Many experts might say that while disconnection with nature may play its part, the rise in anti-depressant prescriptions is mostly because of “money worries and job insecurity” which might just seem to rule out folks who can afford to spend their lunch hours splashing the cash or flashing the plastic (or whatever the phrase is these days – I’m flat broke so I’m a little out of touch these days) and not buying memberships to wildlife charities, but to me the two things seem to go hand in hand: if I spent all my days cooped up under artificial lighting, working to artificial deadlines, and worrying about losing the job that enables me to go shopping so I could forget my worries about losing the job I don’t actually enjoy I’d probably be a bit grumpy too.
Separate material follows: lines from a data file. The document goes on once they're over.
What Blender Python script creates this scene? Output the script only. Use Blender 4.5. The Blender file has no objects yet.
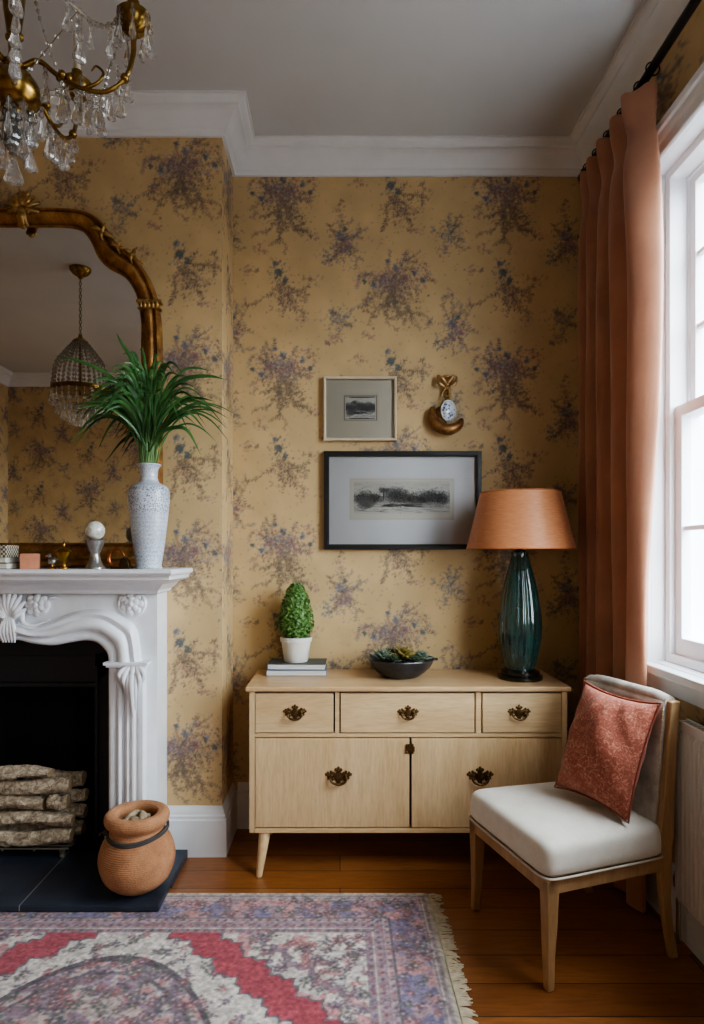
import bpy, bmesh, math, random
import numpy as np
from mathutils import Vector, Matrix, Euler
PI = math.pi
random.seed(7)
scene = bpy.context.scene
COL = scene.collection
FPX = 635.0
CAMZ = 1.37

# ------------------------------------------------------------------ helpers
def lin(c):
    """sRGB 0-255 -> linear tuple"""
    out = []
    for v in c[:3]:
        v = v / 255.0
        out.append(v / 12.92 if v <= 0.04045 else ((v + 0.055) / 1.055) ** 2.4)
    return tuple(out)

def lin_np(a):
    a = np.clip(a, 0, 255) / 255.0
    return np.where(a <= 0.04045, a / 12.92, ((a + 0.055) / 1.055) ** 2.4)

def catmull(pts, sub=6, closed=False):
    P = [Vector(p) for p in pts]
    n = len(P); out = []
    rng = range(n) if closed else range(n - 1)
    for i in rng:
        p1, p2 = P[i], P[(i + 1) % n]
        p0 = P[i - 1] if (i > 0 or closed) else p1 * 2 - p2
        p3 = P[(i + 2) % n] if (i + 2 < n or closed) else p2 * 2 - p1
        for k in range(sub):
            t = k / sub
            out.append(0.5 * ((2 * p1) + (p2 - p0) * t + (2 * p0 - 5 * p1 + 4 * p2 - p3) * t * t + (3 * p1 - p0 - 3 * p2 + p3) * t ** 3))
    if not closed:
        out.append(P[-1].copy())
    return out

class MB:
    def __init__(self):
        self.v = []; self.f = []; self.m = []
    def add(self, vs, fs, mi=0, mat=None):
        b = len(self.v)
        for p in vs:
            p = Vector(p)
            self.v.append(mat @ p if mat is not None else p)
        for f in fs:
            self.f.append([b + i for i in f]); self.m.append(mi)
        return self
    def box(self, x0, x1, y0, y1, z0, z1, mi=0, mat=None):
        vs = [(x0,y0,z0),(x1,y0,z0),(x1,y1,z0),(x0,y1,z0),(x0,y0,z1),(x1,y0,z1),(x1,y1,z1),(x0,y1,z1)]
        fs = [(0,3,2,1),(4,5,6,7),(0,1,5,4),(1,2,6,5),(2,3,7,6),(3,0,4,7)]
        return self.add(vs, fs, mi, mat)
    def lathe(self, prof, seg=32, c=(0,0,0), mi=0, mat=None, rib=None, sx=1, sy=1):
        vs = []; fs = []; n = len(prof)
        for (r, z) in prof:
            for k in range(seg):
                a = 2 * PI * k / seg
                rr = r * (rib(a, z) if rib else 1)
                vs.append((c[0] + rr * math.cos(a) * sx, c[1] + rr * math.sin(a) * sy, c[2] + z))
        for i in range(n - 1):
            for k in range(seg):
                k2 = (k + 1) % seg
                fs.append((i*seg+k, i*seg+k2, (i+1)*seg+k2, (i+1)*seg+k))
        if prof[0][0] > 1e-6: fs.append(tuple(range(seg))[::-1])
        if prof[-1][0] > 1e-6: fs.append(tuple((n-1)*seg + k for k in range(seg)))
        return self.add(vs, fs, mi, mat)
    def tube(self, pts, rad, seg=8, mi=0, caps=True, closed=False, mat=None):
        P = [Vector(p) for p in pts]; n = len(P)
        R = rad if isinstance(rad, (list, tuple)) else [rad] * n
        vs = []; fs = []
        up = None
        for i in range(n):
            if closed: t = P[(i+1) % n] - P[i-1]
            else: t = P[min(i+1, n-1)] - P[max(i-1, 0)]
            if t.length < 1e-9: t = Vector((0,0,1))
            t.normalize()
            if up is None:
                up = Vector((0,0,1)) if abs(t.z) < 0.9 else Vector((1,0,0))
            u = up - t * up.dot(t)
            if u.length < 1e-6: u = t.orthogonal()
            u.normalize(); w = t.cross(u); up = u
            for k in range(seg):
                a = 2 * PI * k / seg
                vs.append(P[i] + (u * math.cos(a) + w * math.sin(a)) * R[i])
        for i in range(n if closed else n - 1):
            j = (i + 1) % n
            for k in range(seg):
                k2 = (k + 1) % seg
                fs.append((i*seg+k, i*seg+k2, j*seg+k2, j*seg+k))
        if caps and not closed:
            fs.append(tuple(range(seg))[::-1]); fs.append(tuple((n-1)*seg+k for k in range(seg)))
        return self.add(vs, fs, mi, mat)
    def ball(self, c, r, seg=12, rings=8, s=(1,1,1), mi=0, mat=None):
        M = Matrix.Translation(c) @ Matrix.Diagonal((s[0], s[1], s[2], 1))
        if mat is not None: M = mat @ M
        prof = [(max(r * math.sin(PI * i / rings), 0), -r * math.cos(PI * i / rings)) for i in range(rings + 1)]
        prof[0] = (0, -r); prof[-1] = (0, r)
        return self.lathe(prof, seg, (0,0,0), mi, M)
    def prism(self, poly, a, b, axis='y', mi=0, mat=None):
        """poly: 2-D points; axis y -> (x,z) poly swept along y"""
        n = len(poly)
        def q(p, t):
            if axis == 'y': return (p[0], t, p[1])
            if axis == 'x': return (t, p[0], p[1])
            return (p[0], p[1], t)
        vs = [q(p, a) for p in poly] + [q(p, b) for p in poly]
        fs = [tuple(range(n)), tuple(range(2*n-1, n-1, -1))]
        for i in range(n):
            j = (i + 1) % n
            fs.append((i, n+i, n+j, j))
        return self.add(vs, fs, mi, mat)
    def grid(self, rows, mi=0, close_u=False, mat=None):
        """rows: list of equal length lists of points"""
        n = len(rows); m = len(rows[0])
        vs = [p for r in rows for p in r]; fs = []
        for i in range(n - 1):
            for j in range(m if close_u else m - 1):
                j2 = (j + 1) % m
                fs.append((i*m+j, i*m+j2, (i+1)*m+j2, (i+1)*m+j))
        return self.add(vs, fs, mi, mat)
    def build(self, name, mats, parent=None, smooth=40, bevel=0, bseg=2, subsurf=0, solid=0, merge=True):
        me = bpy.data.meshes.new(name)
        me.from_pydata([tuple(p) for p in self.v], [], self.f)
        if not isinstance(mats, (list, tuple)): mats = [mats]
        for m in mats: me.materials.append(m)
        me.polygons.foreach_set('material_index', self.m)
        bm = bmesh.new(); bm.from_mesh(me)
        if merge: bmesh.ops.remove_doubles(bm, verts=bm.verts, dist=1e-6)
        bmesh.ops.recalc_face_normals(bm, faces=bm.faces)
        bm.to_mesh(me); bm.free()
        if smooth:
            me.polygons.foreach_set('use_smooth', [True] * len(me.polygons))
            if smooth < 180: me.set_sharp_from_angle(angle=math.radians(smooth))
        o = bpy.data.objects.new(name, me); COL.objects.link(o)
        if parent is not None: o.parent = parent
        if solid:
            s = o.modifiers.new('s', 'SOLIDIFY'); s.thickness = solid; s.offset = 0
        if bevel:
            b = o.modifiers.new('b', 'BEVEL'); b.width = bevel; b.segments = bseg; b.limit_method = 'ANGLE'
            b.angle_limit = math.radians(40); b.harden_normals = False
        if subsurf:
            s = o.modifiers.new('ss', 'SUBSURF'); s.levels = subsurf; s.render_levels = subsurf
        return o

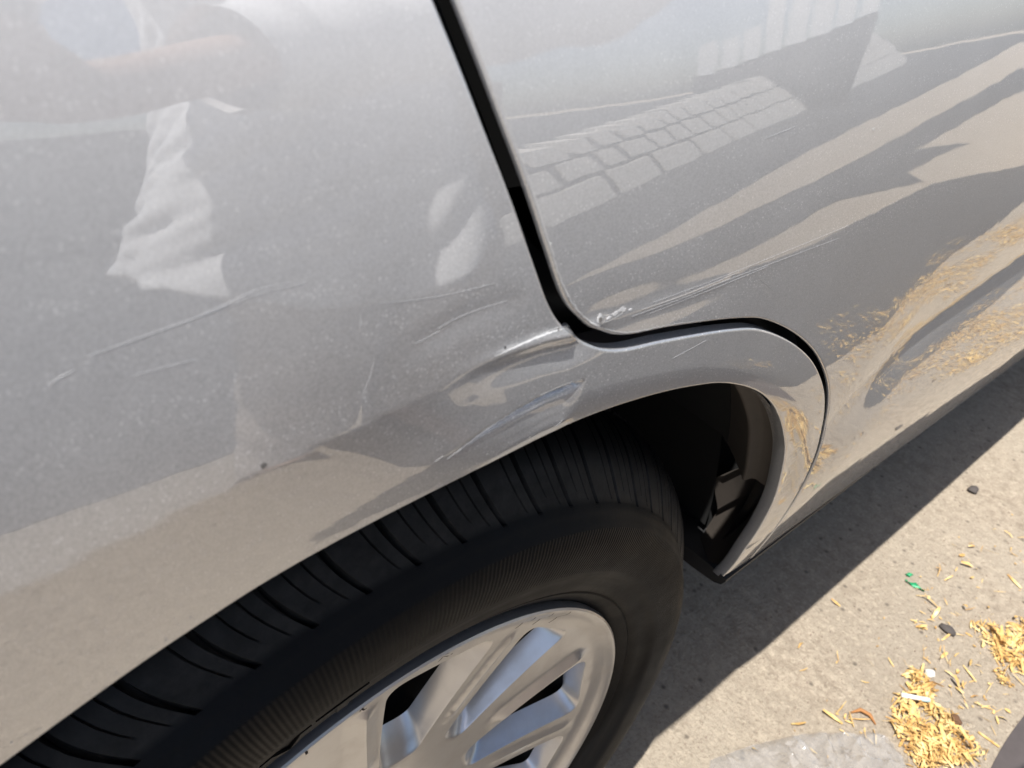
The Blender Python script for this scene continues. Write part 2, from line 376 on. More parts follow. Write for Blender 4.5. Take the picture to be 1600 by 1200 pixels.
strip_arch('arch_liner',[(.006,.011,0),(.0065,.024,0),(.0045,.028,0),(-.0005,.0305,0),(-.0012,.033,0),(.0016,.036,0),(.012,.052,0),(.020,.066,0)],LINER,slice(0,last))
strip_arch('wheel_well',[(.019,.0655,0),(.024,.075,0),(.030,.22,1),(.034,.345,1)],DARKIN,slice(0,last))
# splash guard at the foot of the arch: bulged flap over a recessed panel
rows=[[(.413,.004,.530),(.430,.024,.512),(.442,.044,.486),(.448,.060,.460)],
 [(.418,.004,.522),(.436,.028,.500),(.450,.052,.470),(.456,.072,.440)],
 [(.424,.004,.498),(.440,.020,.476),(.451,.040,.446),(.457,.058,.412)],
 [(.426,.004,.492),(.442,.021,.470),(.4525,.040,.440),(.458,.058,.406)],
 [(.434,.006,.489),(.450,.022,.467),(.460,.041,.437),(.465,.059,.403)],
 [(.428,.006,.430),(.442,.024,.412),(.452,.042,.390),(.458,.062,.365)],
 [(.4195,.006,.381),(.428,.020,.372),(.436,.036,.360),(.443,.056,.345)]]
R5=[spline(r,6) for r in rows]; R5=np.array(R5); cols=R5.shape[1]
R6=np.array([spline(R5[:,k],4) for k in range(cols)]).transpose(1,0,2); nr=len(R6)
V=R6.reshape(-1,3); F=[(j*cols+i,j*cols+i+1,(j+1)*cols+i+1,(j+1)*cols+i) for j in range(nr-1) for i in range(cols-1)]
sg=mk('splash_guard',V,F,LINER,car)
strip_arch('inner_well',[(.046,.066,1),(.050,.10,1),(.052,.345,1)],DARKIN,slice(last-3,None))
# ------------------------------------------------------------------ rest of the car above and ahead (out of frame)
GLASS=N('tinted_glass').set(Base_Color=(.02,.025,.025),Roughness=.03,Metallic=0).m
sec=[(-.95,1.03),(-.98,1.25),(-.72,1.62),(-.2,1.70),(1.1,1.68),(1.75,1.50),(2.55,1.06),(2.55,1.03)]
def ys(z): return .02+.30*max(0,z-1.03)
V=[(x,ys(z),z) for x,z in sec]+[(x,1.79-ys(z),z) for x,z in sec]; n=len(sec)
F=[tuple(range(n)),tuple(range(2*n-1,n-1,-1))]+[(i,i+n,(i+1)%n+n,(i+1)%n) for i in range(n)]
mk('cabin',V,F,PAINT,car,smooth=False)
for (xa,xb,xc,xd) in ((-.72,-.15,-.18,-.62),(-.10,.78,.78,-.12),(.84,2.2,1.62,.84)):
    q=[(xa,ys(1.08)-.006,1.08),(xb,ys(1.08)-.006,1.08),(xc,ys(1.56)-.006,1.56),(xd,ys(1.56)-.006,1.56)] if xb<1 else [(xa,ys(1.08)-.006,1.08),(xb,ys(1.08)-.006,1.08),(xc,ys(1.5)-.006,1.5),(xd,ys(1.56)-.006,1.56)]
    V=q+[(a,b+.004,c) for a,b,c in q]
    mk('side_window',V,[(0,1,2,3),(7,6,5,4),(0,4,5,1),(1,5,6,2),(2,6,7,3),(3,7,4,0)],GLASS,car,smooth=False)
bm=bmesh.new(); box(bm,(3.50,.03,.30),(3.62,1.74,.82),.05); bmk('front_bumper',bm,PAINT,car,True)
bm=bmesh.new(); box(bm,(-1.10,.02,.36),(-.965,1.76,.88),.05); bmk('rear_bumper',bm,PAINT,car,True)
bm=bmesh.new(); box(bm,(2.52,.06,.84),(3.50,1.72,1.03),.05); bmk('bonnet',bm,PAINT,car,True)
FEN=np.concatenate([resample(np.array([(2.53,1.02),(2.51,.6),(2.60,.42)]),.03)]+[np.array([(3.02+.40*math.cos(a),.365+.40*math.sin(a)) for a in np.linspace(math.pi*.97,0.03,50)])]+[resample(np.array([(3.45,.40),(3.48,.7),(3.48,1.02)]),.03)]+[resample(np.array([(3.48,1.02),(2.53,1.02)]),.03)[1:-1]])
panel('front_fender',FEN,[],mat=PAINT,parent=car,base=.04)
# ------------------------------------------------------------------ wheel
def lathe(prof,angs,shift=None,mod=None):
    V=[];F=[];m=len(prof);n=len(angs)
    for j,(y,r) in enumerate(prof):
        for k,a in enumerate(angs):
            s=shift[j] if shift is not None else 0; dr=mod(j,k) if mod else 0
            V.append(((r-dr)*math.cos(a+s),y,(r-dr)*math.sin(a+s)))
    for j in range(m-1):
        for k in range(n): F.append((j*n+k,j*n+(k+1)%n,(j+1)*n+(k+1)%n,(j+1)*n+k))
    return V,F
wheel=bpy.data.objects.new('wheel',None); link(wheel,car); wheel.matrix_parent_inverse=Matrix.Translation((-.9,-.9,0)); wheel.location=(0,0,.35)
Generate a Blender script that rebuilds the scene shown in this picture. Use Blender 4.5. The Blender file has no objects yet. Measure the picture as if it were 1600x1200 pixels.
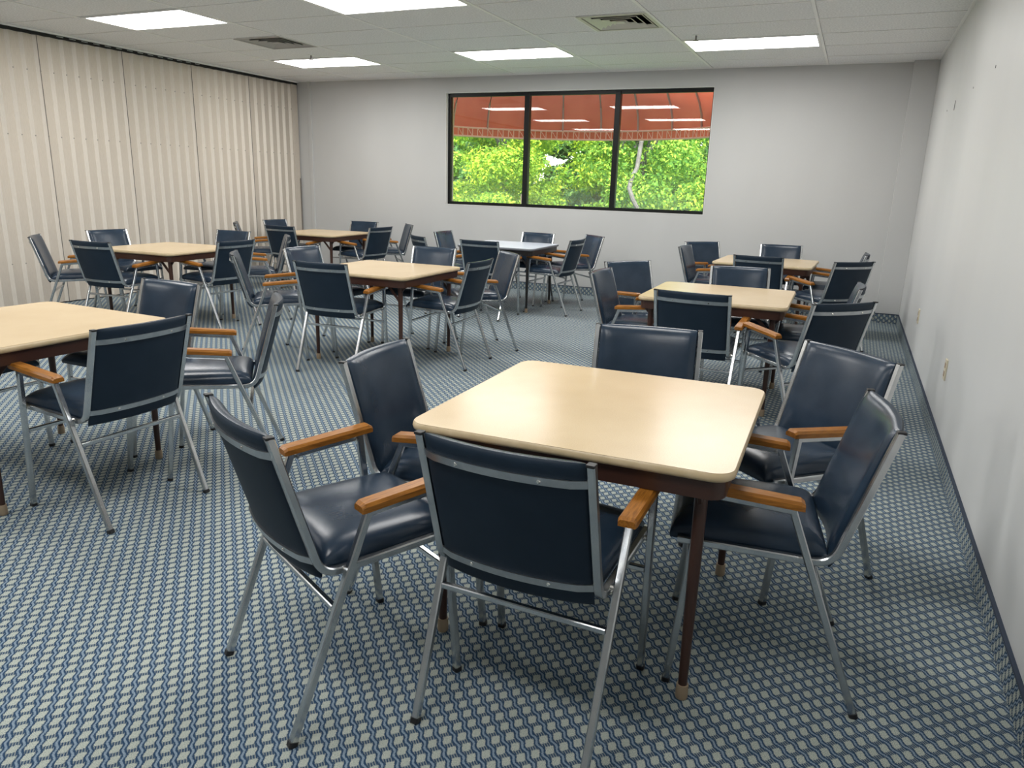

I’ve perhaps taken one step too far from the realité for most readers, but tell me this: why is it that of all the people I speak to those who are already members are cheerful and smiley, while those who aren’t are miserable? It’s true: 100% of current members of the [insert wildlife charity of your choice] are delightful people with happiness in their hearts and a ready smile on their cheery faces. Loving wildlife and being proud about it really does seem to turn you into a more relaxed and friendlier person. How great is that? Lesson for the day: support wildlife, get outside more, take a little time to smell the flowers, be nice to fund-raisers, and you (and I) will be far happier.

Thankyou!

(Okay, okay, I know, in reality it’s human nature for us to smile broadly when we find someone who thinks like us and who can’t take any money off us because we’re already signed up to what they’re selling but it’s a theory of sorts and in the absence of any science to disprove my meanderings then I’m sticking with it…)

4 comments add yours

  1. Great post Charlie! Damn those black dogs . . . .I am always shocked at how far removed the general public is from nature, what’s around them and what we are all actually fundamentally a part of.

  2. “Scientific”. “Empirical”. Bah, overrated.
    Seriously, though, it wouldn’t surprise me in the least if those who spent more time outdoors were indeed happier overall. I know that birding helps calm me and relieve stress.

  3. Great post, Charlie! I’m sure the RSPB issued a press release some time last year saying that contact with nature helps relieve depression, so you’re spot on.